Friday, August 9, 2013

August 10, 1863---Lincoln confers with Douglass



AUGUST 10, 1863:    

President Lincoln meets with Frederick Douglass to discuss the disposition of the newly-freed. Douglass presses Lincoln to do away with the pay disparity between white and black soldiers. 


This memorabilia of the U.S.C.T. interestingly has the State motto of Virginia upon it: Sic Semper Tyrannis: “Thus Always To Tyrants,” the same words shouted by John Wilkes Booth in Ford’s Theatre.
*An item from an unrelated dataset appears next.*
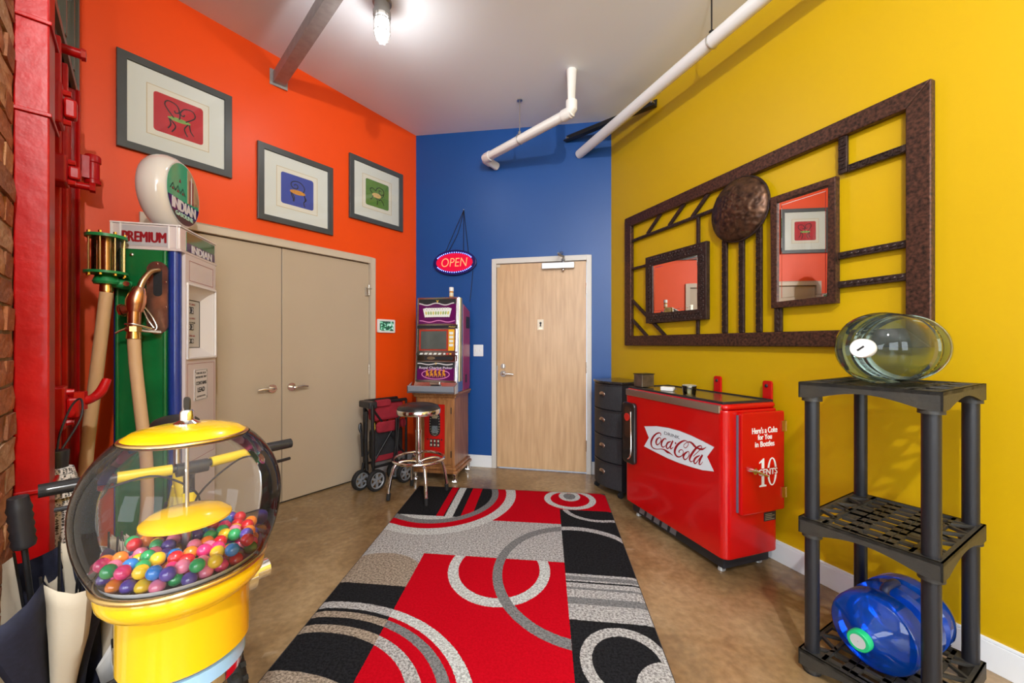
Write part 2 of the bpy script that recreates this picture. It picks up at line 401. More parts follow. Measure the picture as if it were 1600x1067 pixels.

August 9, 1863---Lincoln to Grant: "Retake Texas before the French get there."



AUGUST 9, 1863:       

France has invaded Mexico, and has set up a puppet regime under Emperor Maximilian I. The puppet regime, though officially neutral, is friendly to the Confederacy. Although the United States is outraged at this gross violation of the Monroe Doctrine, there is little that the U.S. can do so long as the Rebels hold the border. However, with the Confederacy on the wane, Lincoln fears that France may seize the opportunity to occupy the Trans-Mississippi States. President Lincoln writes a letter to General Grant which reads in part:

“I see by a despatch of yours that you incline quite strongly towards an expedition against Mobile. This would appear tempting to me also, were it not that in view of recent events in Mexico, I am greatly impressed with the importance of re-establishing the national authority in Western Texas as soon as possible.”


On this same day, Lincoln sits for a new portrait photograph at Alexander Gardiner’s studios.